Konflik Agraria Merebak Di Riau, Muhamad Sanusi Tegaskan Komitmen KPPR Membela Rakyat

Pekanbaru-Berdikari Online, “Tidak terbantahkan bahwa Provinsi Riau merupakan provinsi dengan tingkat konflik agraria tertinggi di Indonesia, dan bukan juga suatu berita yang mengejutkan bagi masyarakat Riau ketika mendapat kabar berita tentang adanya lahan masyarakat bersengketa dengan perusahaan pemegang Izin Usaha Pemanfaatan Hutan Kayu-Hutan Tanaman Industri (IUPHHK-HTI),” ujar Muhamad Sanusi, dari Komite Pejuang Pertanian Rakyat (KPPR), Jumat, 16 Agustus 2024 menyikapi merebaknya konflik agraria di Riau.

Sanusi pun mengabarkan bahwa sehari menjelang Peringatan Hari Ulang Tahun (HUT) ke-79 Negara Republik Indonesia, tepatnya pada Jum’at 16 Agustus 2024, di Desa Kota Garo, Kecamatan Tapung Hilir, Kampar Provinsi Riau telah terjadi insiden pengrusakan Mushalla milik Koperasi Produsen Petani Sahabat Lestari (KP2-SL) dan pengrusakan 1 Pos Pemantauan Kebakaran Hutan dan Lahan (Karlahut), serta 2 Gubuk yang diduga dilakukan oleh sekelompok securiti dengan jumlah lebih kurang 150 orang dan beberapa di antara mereka ada yang berpakaian bebas memasuki areal pencadangan Koperasi Produsen Petani Sahabat Lestari (KP2-SL) Desa Kota Garo, Kecamatan Tapung Hilir.

Tidak hanya berupa pengrusakan, berdasarkan informasi dari masyarakat, konflik tanah tidak terselesaikan ini juga menimbulkan korban 5 orang terluka, namun yang parah 1 orang bernama Eki (23 th) yang mengalami luka di kepala dengan 8 jahitan.
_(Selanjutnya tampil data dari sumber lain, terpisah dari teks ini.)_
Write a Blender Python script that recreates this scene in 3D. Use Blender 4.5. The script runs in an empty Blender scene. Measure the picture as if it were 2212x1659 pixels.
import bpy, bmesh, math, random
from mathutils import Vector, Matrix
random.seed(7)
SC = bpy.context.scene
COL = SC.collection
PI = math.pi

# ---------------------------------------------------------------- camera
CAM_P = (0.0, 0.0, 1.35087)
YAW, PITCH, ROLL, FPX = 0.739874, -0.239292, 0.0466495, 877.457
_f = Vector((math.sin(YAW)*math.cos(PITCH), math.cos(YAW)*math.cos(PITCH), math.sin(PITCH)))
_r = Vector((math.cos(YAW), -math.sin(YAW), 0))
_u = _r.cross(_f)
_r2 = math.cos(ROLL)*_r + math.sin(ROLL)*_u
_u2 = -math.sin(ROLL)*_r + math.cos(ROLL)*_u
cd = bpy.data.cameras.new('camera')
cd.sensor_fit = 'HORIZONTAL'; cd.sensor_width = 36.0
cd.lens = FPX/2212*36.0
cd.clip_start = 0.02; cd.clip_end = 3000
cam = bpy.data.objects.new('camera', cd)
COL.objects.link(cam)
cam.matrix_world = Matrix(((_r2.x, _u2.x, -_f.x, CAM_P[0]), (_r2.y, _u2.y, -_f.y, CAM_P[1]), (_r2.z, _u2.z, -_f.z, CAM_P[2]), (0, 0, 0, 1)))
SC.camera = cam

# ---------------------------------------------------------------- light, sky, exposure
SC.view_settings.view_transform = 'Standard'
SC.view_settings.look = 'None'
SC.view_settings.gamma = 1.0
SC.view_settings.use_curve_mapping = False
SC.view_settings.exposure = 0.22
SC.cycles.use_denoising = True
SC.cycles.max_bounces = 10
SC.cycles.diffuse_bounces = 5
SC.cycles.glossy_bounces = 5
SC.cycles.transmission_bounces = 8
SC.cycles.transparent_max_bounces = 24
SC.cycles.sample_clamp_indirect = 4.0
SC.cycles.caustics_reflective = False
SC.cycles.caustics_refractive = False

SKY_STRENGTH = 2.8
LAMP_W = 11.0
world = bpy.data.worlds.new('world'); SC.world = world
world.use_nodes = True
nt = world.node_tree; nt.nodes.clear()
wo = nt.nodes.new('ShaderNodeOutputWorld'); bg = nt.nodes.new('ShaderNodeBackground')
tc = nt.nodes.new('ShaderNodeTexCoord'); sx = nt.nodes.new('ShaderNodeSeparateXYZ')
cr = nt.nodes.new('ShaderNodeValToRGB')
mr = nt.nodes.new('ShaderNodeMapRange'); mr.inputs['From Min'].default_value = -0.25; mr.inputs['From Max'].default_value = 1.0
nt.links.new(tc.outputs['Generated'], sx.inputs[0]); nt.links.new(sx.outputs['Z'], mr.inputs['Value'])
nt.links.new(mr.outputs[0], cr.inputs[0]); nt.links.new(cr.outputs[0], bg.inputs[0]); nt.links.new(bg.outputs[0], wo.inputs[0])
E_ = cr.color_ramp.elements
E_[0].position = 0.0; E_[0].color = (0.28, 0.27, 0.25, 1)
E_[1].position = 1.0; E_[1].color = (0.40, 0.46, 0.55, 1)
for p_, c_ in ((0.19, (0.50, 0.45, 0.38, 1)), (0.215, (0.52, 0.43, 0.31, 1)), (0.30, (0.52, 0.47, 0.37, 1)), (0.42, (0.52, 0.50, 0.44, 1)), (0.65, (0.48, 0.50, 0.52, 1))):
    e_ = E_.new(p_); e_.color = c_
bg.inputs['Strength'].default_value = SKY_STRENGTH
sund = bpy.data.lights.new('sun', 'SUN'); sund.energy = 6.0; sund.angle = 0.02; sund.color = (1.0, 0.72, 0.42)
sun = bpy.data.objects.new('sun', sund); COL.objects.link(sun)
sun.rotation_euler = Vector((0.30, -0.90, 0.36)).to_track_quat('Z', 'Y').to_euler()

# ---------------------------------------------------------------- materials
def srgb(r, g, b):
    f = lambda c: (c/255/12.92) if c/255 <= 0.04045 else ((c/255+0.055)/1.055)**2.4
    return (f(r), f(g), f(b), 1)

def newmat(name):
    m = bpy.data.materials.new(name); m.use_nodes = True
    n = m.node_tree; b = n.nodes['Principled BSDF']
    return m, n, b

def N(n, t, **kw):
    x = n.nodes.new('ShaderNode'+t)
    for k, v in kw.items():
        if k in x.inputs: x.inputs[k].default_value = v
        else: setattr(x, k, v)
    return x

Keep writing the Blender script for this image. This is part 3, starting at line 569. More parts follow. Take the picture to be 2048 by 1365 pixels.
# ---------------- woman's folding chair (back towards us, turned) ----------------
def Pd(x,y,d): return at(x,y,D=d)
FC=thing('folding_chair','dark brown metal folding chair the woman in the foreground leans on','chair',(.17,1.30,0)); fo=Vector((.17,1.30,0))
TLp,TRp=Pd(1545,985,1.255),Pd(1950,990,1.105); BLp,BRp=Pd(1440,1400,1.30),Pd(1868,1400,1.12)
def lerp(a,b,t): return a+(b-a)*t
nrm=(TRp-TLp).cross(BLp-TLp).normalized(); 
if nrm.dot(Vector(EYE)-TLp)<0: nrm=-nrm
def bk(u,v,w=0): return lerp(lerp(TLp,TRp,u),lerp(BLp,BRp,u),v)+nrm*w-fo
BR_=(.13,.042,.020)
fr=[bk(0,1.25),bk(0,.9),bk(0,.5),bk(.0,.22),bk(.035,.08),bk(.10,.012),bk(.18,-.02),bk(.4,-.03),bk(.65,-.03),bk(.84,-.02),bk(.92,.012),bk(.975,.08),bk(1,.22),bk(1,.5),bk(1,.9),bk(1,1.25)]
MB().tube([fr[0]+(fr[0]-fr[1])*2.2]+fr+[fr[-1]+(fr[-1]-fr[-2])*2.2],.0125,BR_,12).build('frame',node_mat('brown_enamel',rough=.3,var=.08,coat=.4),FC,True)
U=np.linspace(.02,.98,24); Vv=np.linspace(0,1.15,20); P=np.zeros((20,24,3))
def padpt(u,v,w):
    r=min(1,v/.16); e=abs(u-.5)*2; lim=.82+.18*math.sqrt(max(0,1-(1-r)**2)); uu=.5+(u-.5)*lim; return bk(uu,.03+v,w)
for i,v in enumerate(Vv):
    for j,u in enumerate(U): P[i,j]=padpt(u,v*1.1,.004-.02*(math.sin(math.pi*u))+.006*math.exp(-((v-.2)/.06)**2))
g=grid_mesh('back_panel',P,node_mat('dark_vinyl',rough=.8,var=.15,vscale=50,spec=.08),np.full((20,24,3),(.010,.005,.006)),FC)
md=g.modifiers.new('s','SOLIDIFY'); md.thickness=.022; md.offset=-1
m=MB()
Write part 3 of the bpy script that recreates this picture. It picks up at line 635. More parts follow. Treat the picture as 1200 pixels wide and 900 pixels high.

Eki terluka akibat lemparan dari pihak securiti PT. Arara Abadi.

Konflik pertanahan antara masyarakat dengan PT. Rimba Peranap Indah (RPI) di Inhu, antara masyarakat dengan PT. Sumatera Riang Lestari (SRL) di Rupat Bengkalis, dan banyak lagi konflik lainnya terjadi bahkan konflik ini terjadi dalam jangka waktu yang lama hingga saat ini tidak kunjung mendapatkan jalan penyelesaian dari pemerintah. Padahal, hampir dari semua konflik agraria, pemerintah dan perusahaanlah yang mengganggu ketentraman rakyat; sama halnya yang dihadapi oleh masyarakat desa Kota Garo yang berkonflik dengan PT. Arara abadi.

Muhamad Sanusi menegaskan bahwa organisasinya, Komite Pejuang Pertanian Rakyat (KPPR) memiliki komitmen yang besar dalam rangka penanganan konflik agraria agar pemerintah benar berpihak untuk sebesar-besarnya kemakmuran rakyat. “Kami memimpin langsung aksi jalan kaki perwakilan petani Indragiri Hulu, Riau menuju Gedung Kementerian Kementerian LHK RI di Jakarta,” ungkapnya. “Fokus pada persoalan Konflik tenurial di Hutan Tanaman Industri (HTI) PT. Rimba Peranap Indah (RPI) dengan masyarakat kami meminta Negara memberikan kepastian hukum melalui adendum (perubahan) izin IUPHHK-HTI untuk mengeluarkan, pelepasan areal kampung dan desa yang di dalamnya terdapat kebun Karet dan Kelapa Sawit masyarakat. Hal ini demi kepastian hukum dan keadilan kepada rakyat dalam kondisi konflik agraria yang terjadi.”

“Jadi jangan sampai hal serupa, Aksi Jalan Kaki petani, akhirnya menjadi jalan yang harus kami pilih untuk mendorong pemerintah melakukan penyelesaian konflik antara masyarakat dengan PT. Arara Abadi ini,” katanya lagi.

Muhamad Sanusi kembali mengingatkan penyelenggara negara dalam hal ini pemerintah, bahwa sebenarnya dalam penyelesaian konflik agraria (kehutanan/pertanahan), sudah seharusnya pemerintah terlibat penuh dalam pengaturan sumber daya alam yang berpihak dan melindungi kepentingan rakyat untuk memberikan sebesar-besarnya kemakmuran pada rakyat.
“Konflik agraria yang disulut oleh pemerintah harus diselesaikan oleh pemerintah itu sendiri bukannya bersikap netral, apalagi melindungi kepentingan segelintir pemilik modal,” tegas Sanusi.